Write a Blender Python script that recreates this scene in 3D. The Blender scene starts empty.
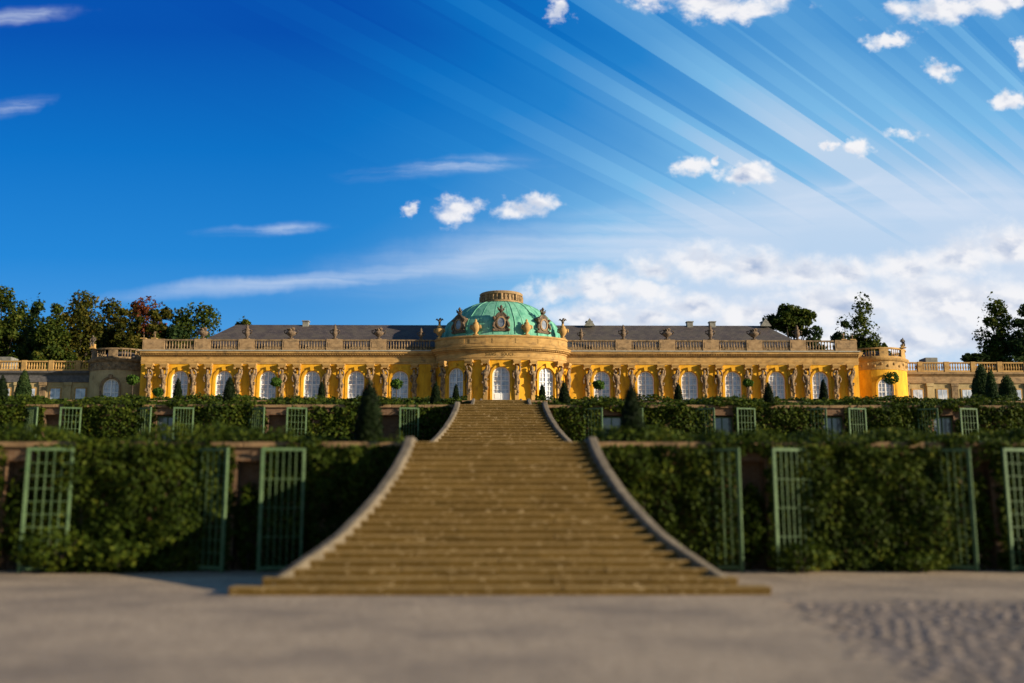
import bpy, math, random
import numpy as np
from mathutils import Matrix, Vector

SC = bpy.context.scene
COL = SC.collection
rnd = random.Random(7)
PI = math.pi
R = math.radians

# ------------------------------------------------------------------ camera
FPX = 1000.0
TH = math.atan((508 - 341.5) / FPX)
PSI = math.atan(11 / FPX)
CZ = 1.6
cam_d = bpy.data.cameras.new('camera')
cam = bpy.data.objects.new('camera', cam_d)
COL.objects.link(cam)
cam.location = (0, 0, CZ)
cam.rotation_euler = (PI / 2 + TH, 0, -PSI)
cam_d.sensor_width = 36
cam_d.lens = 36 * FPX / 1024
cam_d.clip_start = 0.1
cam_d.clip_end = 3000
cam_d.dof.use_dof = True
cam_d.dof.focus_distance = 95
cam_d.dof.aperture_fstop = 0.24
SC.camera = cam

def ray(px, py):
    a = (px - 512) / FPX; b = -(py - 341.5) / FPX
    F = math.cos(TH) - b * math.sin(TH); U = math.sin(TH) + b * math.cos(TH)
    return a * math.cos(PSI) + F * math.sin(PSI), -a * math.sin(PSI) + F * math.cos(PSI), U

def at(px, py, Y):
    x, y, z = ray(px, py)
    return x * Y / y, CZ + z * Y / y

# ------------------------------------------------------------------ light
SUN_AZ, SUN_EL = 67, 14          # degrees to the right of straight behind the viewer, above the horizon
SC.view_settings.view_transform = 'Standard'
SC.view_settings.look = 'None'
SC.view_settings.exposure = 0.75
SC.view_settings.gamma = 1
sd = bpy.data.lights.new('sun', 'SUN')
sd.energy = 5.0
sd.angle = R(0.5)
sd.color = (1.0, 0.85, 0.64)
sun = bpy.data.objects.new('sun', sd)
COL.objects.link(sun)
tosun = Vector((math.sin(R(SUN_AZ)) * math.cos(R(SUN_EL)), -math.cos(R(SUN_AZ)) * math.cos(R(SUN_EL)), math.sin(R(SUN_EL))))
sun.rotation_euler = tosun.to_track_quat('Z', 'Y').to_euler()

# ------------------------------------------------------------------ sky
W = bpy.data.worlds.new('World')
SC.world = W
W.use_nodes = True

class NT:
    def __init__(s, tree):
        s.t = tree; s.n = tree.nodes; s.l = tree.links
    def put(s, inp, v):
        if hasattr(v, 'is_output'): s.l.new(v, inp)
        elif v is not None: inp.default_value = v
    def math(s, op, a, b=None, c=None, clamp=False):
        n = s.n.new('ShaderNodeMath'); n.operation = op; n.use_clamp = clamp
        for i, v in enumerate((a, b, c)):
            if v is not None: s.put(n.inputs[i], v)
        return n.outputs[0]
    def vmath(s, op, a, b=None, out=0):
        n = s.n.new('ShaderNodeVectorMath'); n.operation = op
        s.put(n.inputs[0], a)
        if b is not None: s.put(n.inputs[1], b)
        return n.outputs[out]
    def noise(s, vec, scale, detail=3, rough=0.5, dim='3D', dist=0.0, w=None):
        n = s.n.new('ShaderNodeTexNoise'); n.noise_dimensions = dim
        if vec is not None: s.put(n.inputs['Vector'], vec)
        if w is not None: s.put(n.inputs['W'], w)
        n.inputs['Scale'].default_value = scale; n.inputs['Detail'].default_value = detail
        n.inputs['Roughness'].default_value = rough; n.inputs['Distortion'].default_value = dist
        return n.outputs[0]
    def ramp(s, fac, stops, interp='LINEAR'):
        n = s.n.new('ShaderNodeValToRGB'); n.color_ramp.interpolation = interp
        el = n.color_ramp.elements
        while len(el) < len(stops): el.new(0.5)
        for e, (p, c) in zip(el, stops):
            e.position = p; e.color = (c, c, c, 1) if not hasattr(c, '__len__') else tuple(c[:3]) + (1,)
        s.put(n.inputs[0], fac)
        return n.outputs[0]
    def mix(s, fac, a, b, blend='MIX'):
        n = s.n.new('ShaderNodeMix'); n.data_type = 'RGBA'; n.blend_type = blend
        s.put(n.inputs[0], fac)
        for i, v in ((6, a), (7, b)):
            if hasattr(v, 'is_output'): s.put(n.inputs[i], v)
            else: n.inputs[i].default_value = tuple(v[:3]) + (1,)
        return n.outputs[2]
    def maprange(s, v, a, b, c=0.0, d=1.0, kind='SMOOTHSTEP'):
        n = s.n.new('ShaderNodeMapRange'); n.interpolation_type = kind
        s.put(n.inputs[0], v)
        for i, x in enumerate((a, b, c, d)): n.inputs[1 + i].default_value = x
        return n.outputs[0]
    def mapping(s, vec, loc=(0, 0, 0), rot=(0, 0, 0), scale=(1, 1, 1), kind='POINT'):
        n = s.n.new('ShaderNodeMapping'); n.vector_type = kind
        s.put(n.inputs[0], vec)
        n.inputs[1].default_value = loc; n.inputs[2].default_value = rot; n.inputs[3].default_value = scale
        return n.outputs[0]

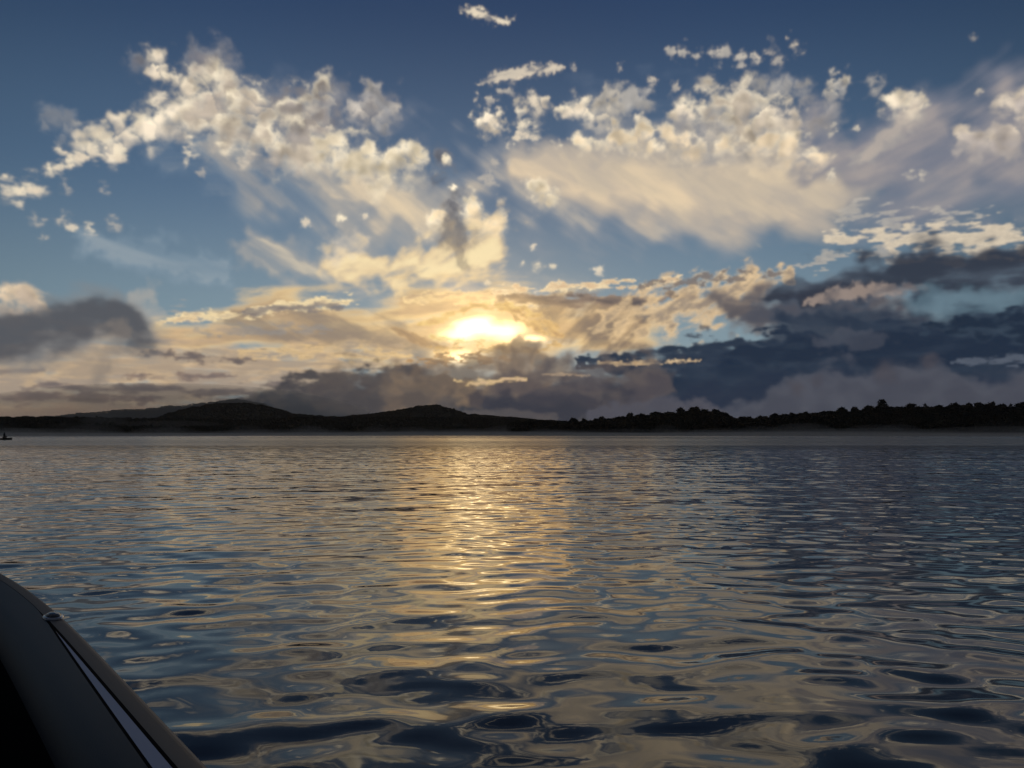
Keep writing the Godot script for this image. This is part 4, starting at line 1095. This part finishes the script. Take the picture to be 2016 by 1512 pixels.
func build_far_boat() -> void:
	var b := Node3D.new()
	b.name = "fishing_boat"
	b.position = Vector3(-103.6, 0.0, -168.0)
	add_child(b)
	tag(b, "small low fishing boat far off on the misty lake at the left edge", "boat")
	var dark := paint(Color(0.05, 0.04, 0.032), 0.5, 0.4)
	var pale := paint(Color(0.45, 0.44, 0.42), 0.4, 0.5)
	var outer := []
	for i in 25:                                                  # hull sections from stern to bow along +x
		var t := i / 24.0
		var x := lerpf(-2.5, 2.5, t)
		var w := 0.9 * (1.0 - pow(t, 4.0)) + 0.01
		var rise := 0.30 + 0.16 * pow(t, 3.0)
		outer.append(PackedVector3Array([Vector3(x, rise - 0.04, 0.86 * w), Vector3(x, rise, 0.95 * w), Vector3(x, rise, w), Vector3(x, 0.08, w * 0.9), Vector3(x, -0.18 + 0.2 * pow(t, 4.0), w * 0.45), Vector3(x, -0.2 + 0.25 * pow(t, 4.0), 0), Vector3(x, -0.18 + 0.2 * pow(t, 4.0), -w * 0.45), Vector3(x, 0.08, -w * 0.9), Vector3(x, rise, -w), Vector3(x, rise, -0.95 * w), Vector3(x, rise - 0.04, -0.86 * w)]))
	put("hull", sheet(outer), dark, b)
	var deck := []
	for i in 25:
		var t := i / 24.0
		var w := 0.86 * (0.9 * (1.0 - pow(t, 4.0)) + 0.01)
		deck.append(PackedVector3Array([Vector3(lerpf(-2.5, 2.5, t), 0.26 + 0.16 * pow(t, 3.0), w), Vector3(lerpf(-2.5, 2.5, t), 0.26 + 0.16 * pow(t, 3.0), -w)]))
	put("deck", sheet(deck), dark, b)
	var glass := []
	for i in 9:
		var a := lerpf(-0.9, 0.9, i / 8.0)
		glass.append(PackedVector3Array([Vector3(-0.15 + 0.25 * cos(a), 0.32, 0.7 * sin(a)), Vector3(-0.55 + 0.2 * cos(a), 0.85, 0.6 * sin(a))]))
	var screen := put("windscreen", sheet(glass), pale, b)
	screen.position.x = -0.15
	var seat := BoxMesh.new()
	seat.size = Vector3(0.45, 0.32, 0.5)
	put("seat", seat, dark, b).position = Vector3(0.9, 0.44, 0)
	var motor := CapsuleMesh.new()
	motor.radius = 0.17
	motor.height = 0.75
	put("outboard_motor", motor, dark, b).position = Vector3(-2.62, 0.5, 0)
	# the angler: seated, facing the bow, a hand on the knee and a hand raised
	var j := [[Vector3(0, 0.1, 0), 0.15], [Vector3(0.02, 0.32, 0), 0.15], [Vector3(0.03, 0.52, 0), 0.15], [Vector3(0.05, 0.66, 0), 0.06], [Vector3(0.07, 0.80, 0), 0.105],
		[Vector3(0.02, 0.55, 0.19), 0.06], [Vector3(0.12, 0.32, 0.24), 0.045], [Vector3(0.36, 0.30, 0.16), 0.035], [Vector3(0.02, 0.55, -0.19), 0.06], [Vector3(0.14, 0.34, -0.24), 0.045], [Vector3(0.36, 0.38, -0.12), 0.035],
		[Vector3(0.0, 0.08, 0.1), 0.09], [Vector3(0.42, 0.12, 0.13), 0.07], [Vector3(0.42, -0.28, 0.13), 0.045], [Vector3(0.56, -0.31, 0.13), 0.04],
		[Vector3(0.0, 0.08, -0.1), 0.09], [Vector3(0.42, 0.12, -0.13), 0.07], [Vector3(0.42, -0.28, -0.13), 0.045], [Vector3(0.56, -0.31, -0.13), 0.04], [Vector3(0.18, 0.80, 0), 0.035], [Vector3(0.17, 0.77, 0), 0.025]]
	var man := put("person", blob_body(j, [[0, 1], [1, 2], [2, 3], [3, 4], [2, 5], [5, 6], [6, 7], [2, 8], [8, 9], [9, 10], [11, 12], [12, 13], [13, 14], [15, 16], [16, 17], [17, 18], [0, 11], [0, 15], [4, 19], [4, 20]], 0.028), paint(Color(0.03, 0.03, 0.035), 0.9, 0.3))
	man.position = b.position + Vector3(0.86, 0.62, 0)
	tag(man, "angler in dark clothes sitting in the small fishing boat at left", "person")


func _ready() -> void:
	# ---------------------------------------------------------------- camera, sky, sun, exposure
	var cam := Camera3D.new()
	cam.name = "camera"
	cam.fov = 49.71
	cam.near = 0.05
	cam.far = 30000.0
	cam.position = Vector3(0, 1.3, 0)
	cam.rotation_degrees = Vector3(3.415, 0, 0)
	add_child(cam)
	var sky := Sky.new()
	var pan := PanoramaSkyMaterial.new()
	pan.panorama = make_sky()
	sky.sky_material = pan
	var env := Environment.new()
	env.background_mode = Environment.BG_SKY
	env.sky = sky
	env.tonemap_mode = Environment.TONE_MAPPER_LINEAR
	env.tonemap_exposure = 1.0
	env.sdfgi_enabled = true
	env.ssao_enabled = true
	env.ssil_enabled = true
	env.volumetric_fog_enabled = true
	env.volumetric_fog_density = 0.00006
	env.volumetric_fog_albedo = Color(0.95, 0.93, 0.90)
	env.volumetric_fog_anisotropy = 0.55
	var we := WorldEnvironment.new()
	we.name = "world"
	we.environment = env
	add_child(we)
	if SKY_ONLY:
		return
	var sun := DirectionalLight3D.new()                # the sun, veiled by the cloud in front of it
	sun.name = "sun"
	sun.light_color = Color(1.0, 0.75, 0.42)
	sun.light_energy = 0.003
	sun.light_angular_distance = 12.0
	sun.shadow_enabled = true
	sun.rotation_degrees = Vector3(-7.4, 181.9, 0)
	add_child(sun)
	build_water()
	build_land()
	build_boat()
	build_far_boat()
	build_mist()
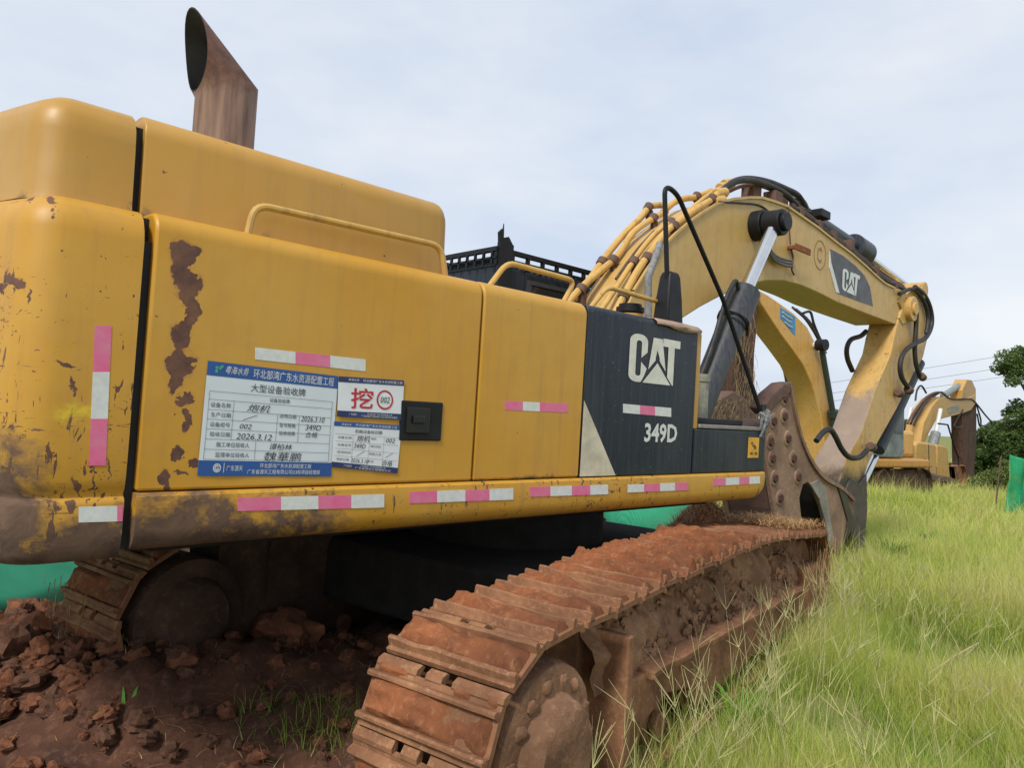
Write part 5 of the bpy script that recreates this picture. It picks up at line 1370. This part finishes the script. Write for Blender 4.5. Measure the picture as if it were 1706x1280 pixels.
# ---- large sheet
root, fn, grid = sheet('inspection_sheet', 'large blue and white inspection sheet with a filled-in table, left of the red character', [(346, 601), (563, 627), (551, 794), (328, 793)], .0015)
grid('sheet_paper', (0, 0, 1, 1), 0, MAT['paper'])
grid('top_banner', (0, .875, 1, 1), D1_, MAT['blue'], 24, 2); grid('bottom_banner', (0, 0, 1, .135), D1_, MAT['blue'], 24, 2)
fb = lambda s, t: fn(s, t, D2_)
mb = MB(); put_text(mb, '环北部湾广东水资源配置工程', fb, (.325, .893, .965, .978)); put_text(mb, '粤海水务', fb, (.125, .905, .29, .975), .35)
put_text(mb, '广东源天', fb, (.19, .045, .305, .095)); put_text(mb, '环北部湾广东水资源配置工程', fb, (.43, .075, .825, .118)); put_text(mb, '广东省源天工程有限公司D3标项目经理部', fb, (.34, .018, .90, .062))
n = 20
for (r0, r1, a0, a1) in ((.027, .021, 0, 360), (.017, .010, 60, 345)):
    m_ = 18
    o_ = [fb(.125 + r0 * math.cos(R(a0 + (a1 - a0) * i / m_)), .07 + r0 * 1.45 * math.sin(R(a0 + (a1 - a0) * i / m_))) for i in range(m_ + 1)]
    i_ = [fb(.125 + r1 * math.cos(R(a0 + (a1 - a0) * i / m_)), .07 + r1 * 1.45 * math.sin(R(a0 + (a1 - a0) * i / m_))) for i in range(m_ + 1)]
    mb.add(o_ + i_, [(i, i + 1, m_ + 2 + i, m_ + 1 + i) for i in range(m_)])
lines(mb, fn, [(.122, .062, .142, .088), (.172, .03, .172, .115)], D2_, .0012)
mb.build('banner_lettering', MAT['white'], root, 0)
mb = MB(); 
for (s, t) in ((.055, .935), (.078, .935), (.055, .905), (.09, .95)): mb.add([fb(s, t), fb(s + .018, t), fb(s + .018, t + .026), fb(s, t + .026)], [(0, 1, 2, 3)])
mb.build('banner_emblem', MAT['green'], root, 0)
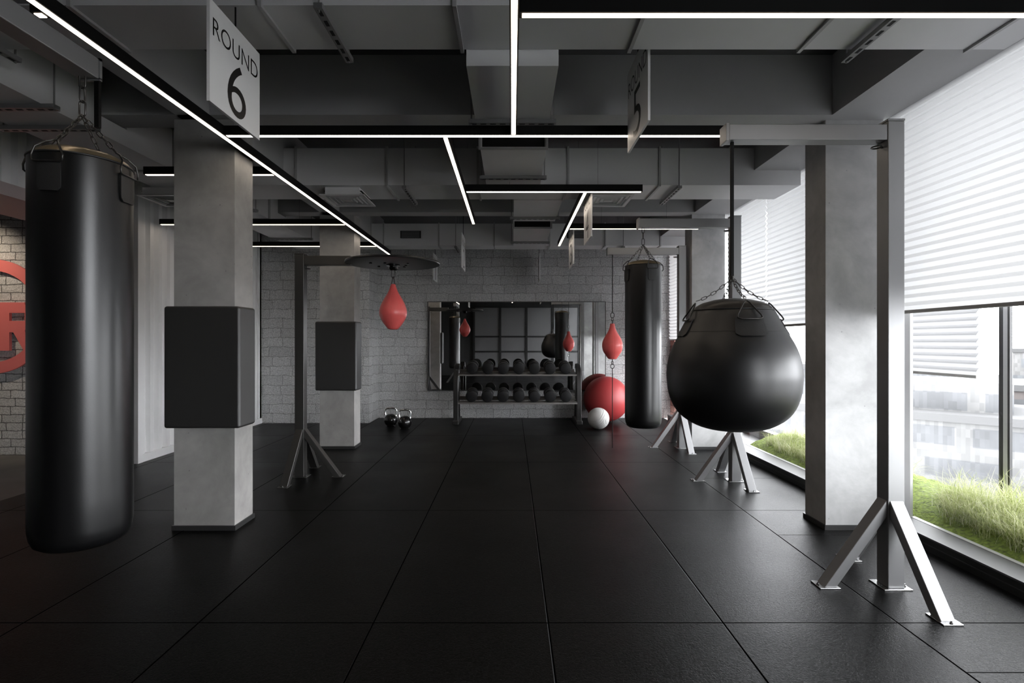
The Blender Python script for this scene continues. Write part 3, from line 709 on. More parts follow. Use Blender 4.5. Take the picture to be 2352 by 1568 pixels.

•••••

• [What you have to do]:
Copy the records above exactly, from the first line through the line containing "R = math.radians", and leave out the pictures.

• [Task answer]:
Write a Blender Python script that recreates this scene in 3D. The Blender scene starts empty.
import bpy, math, random
import numpy as np
from mathutils import Matrix, Vector

SC = bpy.context.scene
COL = SC.collection
rnd = random.Random(7)
PI = math.pi
R = math.radians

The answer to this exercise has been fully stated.